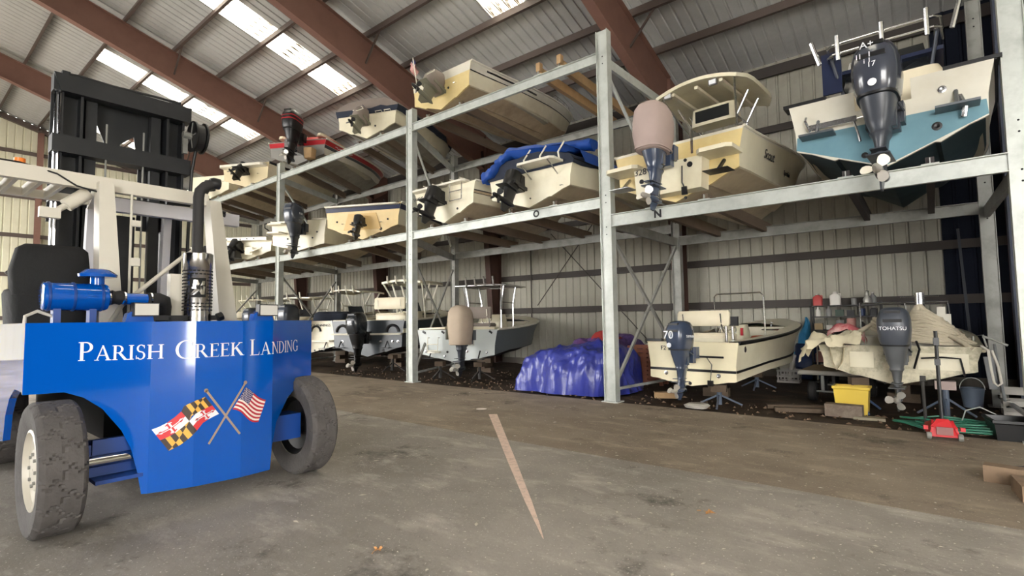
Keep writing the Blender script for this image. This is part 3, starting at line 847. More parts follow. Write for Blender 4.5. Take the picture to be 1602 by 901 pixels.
def windshield(bt, t0, t1, h, m=GLASS_DARK, fr=ALU):
    P0, P1 = bt.sheer(t0), bt.sheer(t1)
    z = P1.z + .06
    pts = [(-P0.x + .2, P0.y, P0.z + .05), (-P1.x + .22, P1.y - .1, z), (-P1.x * .4, P1.y + .2, z + .05), (P1.x * .4, P1.y + .2, z + .05), (P1.x - .22, P1.y - .1, z), (P0.x - .2, P0.y, P0.z + .05)]
    hi = [Vector((x * .92, y - h * .7, zz + h * (.35 if i in (0, 5) else 1))) for i, (x, y, zz) in enumerate(pts)]
    k = MB(); k.loft([[Vector(p) for p in pts], hi], cap=False, close=False)
    root = k.build('windshield', m, bt.root, smooth=0)
    k = MB(); k.tube(hi, .016, 6); k.build('windshield_frame', fr, root)
def cleat(bt, x, y, z, m=ALU):
    k = MB(); k.tube([(x, y - .09, z + .05), (x, y + .09, z + .05)], .013, 6); k.box((x, y - .03, z + .02), (.02, .02, .06)); k.box((x, y + .03, z + .02), (.02, .02, .06)); k.build('cleat', m, bt.root)
def trim_tab(bt, x, z, m=ALU):
    k = MB(); k.box((x, -.14, z), (.34, .24, .012)); k.tube([(x, -.01, z + .22), (x, -.14, z + .02)], .02, 6); k.build('trim_tab', m, bt.root)
def fitting(bt, x, z, r=.03, m=BLACK_PL, y=-.008):
    k = MB(); k.lathe([(.001, 0), (r, 0), (r, -.012), (r * .55, -.014), (.001, -.006)], (x, y, z), axis='Y', n=12, cap=False); k.build('drain_fitting', m, bt.root, smooth=0)
def eye(bt, x, z, m=ALU):
    k = MB(); k.tube([(x - .03, -.01, z), (x - .03, -.06, z), (x + .03, -.06, z), (x + .03, -.01, z)], .009, 6); k.build('stern_eye', m, bt.root)
def ladder(bt, x, z, w=.34, d=.4, m=ALU):
    k = MB()
    for sx in (-1, 1): k.tube([(x + sx * w / 2, -.02, z), (x + sx * w / 2, -.12, z + .02), (x + sx * w / 2, -.14, z - d)], .013, 6)
    for i in range(2): k.tube([(x - w / 2, -.135, z - d * (.5 + .5 * i)), (x + w / 2, -.135, z - d * (.5 + .5 * i))], .013, 6)
    k.build('boarding_ladder', m, bt.root)
def platform(bt, x0, x1, z, d=.5, th=.07, m=GEL_CREAM, drop=.0):
    k = MB(); r_ = .08
    poly = [(x0, 0.02), (x0, -d + r_), (x0 + r_, -d), (x1 - r_, -d), (x1, -d + r_), (x1, 0.02)]
    k.prism([(x, y, z) for x, y in poly], (0, 0, -th), (0, 0, 0)); return k.build('swim_platform', m, bt.root, smooth=0)
def boat_cover(bt, m, h=.35, drop=.16, t1=.98, ridge=.5, seed=0, name='boat_cover', lump=.05, t0=0.0):
    k = MB(); rows = []
    n = 20
    for j in range(n + 1):
        t = t0 + (t1 - t0) * j / n; p = bt.sheer(t); q = bt.side(t, max(0, 1 - drop / max(.1, bt.zs(t) * .5)))
        row = []
        prof = [(q.x + .03, q.z), (p.x + .035, p.z), (p.x * .93, p.z + h * .45), (p.x * .62, p.z + h * .85), (p.x * .25, p.z + h), (0, p.z + h * 1.02)]
        e = math.sin(math.pi * min(1, (t + .22) * 1.0)) ** .5 if t < .9 else max(.05, (1 - t) * 6) ** .6
        prof = [(x, z if i < 2 else p.z + (z - p.z) * e) for i, (x, z) in enumerate(prof)]
        full = [(x, z) for x, z in prof] + [(-x, z) for x, z in prof[-2::-1]]
        for x, z in full:
            v = Vector((x, p.y - (.02 if j == 0 else 0), z)); s_ = noise.noise(v * 2.2 + Vector((seed, 0, 0))) * lump + noise.noise(v * 6 + Vector((seed, 3, 0))) * lump * .4
            row.append(v + Vector((s_ * .5 * (1 if x > 0 else -1), -abs(s_) * .4 if j == 0 else 0, s_)))
        rows.append(row)
    k.loft(rows, cap=False, close=False)
    # stern flap
    r0 = rows[0]; c = len(r0) // 2
    k.add(r0 + [Vector((0, r0[0].y, r0[0].z))], [(i, i + 1, len(r0)) for i in range(len(r0) - 1)])
    return k.build(name, m, bt.root, smooth=60)
# ---------------------------------------------------------------- boats on the top tier
ZT, ZM, ZL = TOP + 0.05, MID + 0.05, LOWR + 0.05
G = 'boats stored on the rack'
# white runabout with covered drive and flag
bt = Boat('runabout_boat', 'cream runabout with yellowed transom, covered drive and small flag on top tier', (-9.75, 9.15, ZT), 0, 5.9, 2.3, 0.98, 0.42, GEL_CREAM, BOT_TAN, GEL_WHITE, 0.34, .45, group=G, rail_m=GEL_WHITE, trans=GEL_YELLOW)
bunks(-9.75, TOP, 0)
sterndrive(bt, (0, 0, .42), 1.0, mat('grey_drive_paint', (112, 110, 94), .5), 24, boot=CANVAS_GREY)
bt.band('upper_side_band', .62, 1.0, GEL_WHITE, transom=True)
k = MB()
for f in (.80, .84): k.tube([bt.side(t, f + .02 * math.sin(t * 9)) + Vector((.008, 0, 0)) for t in [.10 + .36 * i / 14 for i in range(15)]], .012, 5)
bt.part(k, 'pinstripe', BLACK_LET)
bt.band('gunwale_line', .60, .64, BLACK_PL, transom=False, off=.012)
k = MB(); k.rbox([(1.0, .95, 1.35, 0, 2.6, 4), (1.14, .86, 1.2, 0, 2.65, 4), (1.2, .7, .95, 0, 2.7, 4)], n=24); bt.part(k, 'engine_hatch', GEL_WHITE)
bow_rail(bt, .6, .96, .2); eye(bt, .55, .55); eye(bt, -.55, .55); cleat(bt, .95, .3, 1.0); fitting(bt, .3, .5)
k = MB(); k.tube([(-1.0, .05, .95), (-1.06, -.05, 1.75)], .014, 6); fl = bt.part(k, 'flag_staff', WHITE_PIPE)
def small_flag(root, M, w=.42, h=.30):
    red = mat('flag_red', (178, 40, 48), .8); wh = mat('flag_white', (222, 214, 204), .8); bl = mat('flag_blue', (44, 52, 98), .8)
    k = MB()
    def P(u, v): return M @ Vector((u * w, .06 * math.sin(u * 7 + v), -v * h - .10 * u))
    for i in range(13):
        for j in range(8):
            u0, u1, v0, v1 = j / 8, (j + 1) / 8, i / 13, (i + 1) / 13
            m = 2 if (j < 3 and i < 7) else (0 if i % 2 == 0 else 1)
            k.add([P(u0, v0), P(u1, v0), P(u1, v1), P(u0, v1)], [(0, 1, 2, 3)], m)
    return k.build('striped_flag', [red, wh, bl], root, smooth=60)
small_flag(fl, Matrix.Translation((-1.055, -.045, 1.72)) @ Matrix.Rotation(R(62), 4, 'Y') @ Matrix.Rotation(R(20), 4, 'Z'), .36, .2)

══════

What the exercise asks → Using the listing above, gather each line that holds the string "part" and copy it.

Answer to this task →
Keep writing the Blender script for this image. This is part 3, starting at line 847. More parts follow. Write for Blender 4.5. Take the picture to be 1602 by 901 pixels.
bt.part(k, 'pinstripe', BLACK_LET)
k = MB(); k.rbox([(1.0, .95, 1.35, 0, 2.6, 4), (1.14, .86, 1.2, 0, 2.65, 4), (1.2, .7, .95, 0, 2.7, 4)], n=24); bt.part(k, 'engine_hatch', GEL_WHITE)
k = MB(); k.tube([(-1.0, .05, .95), (-1.06, -.05, 1.75)], .014, 6); fl = bt.part(k, 'flag_staff', WHITE_PIPE)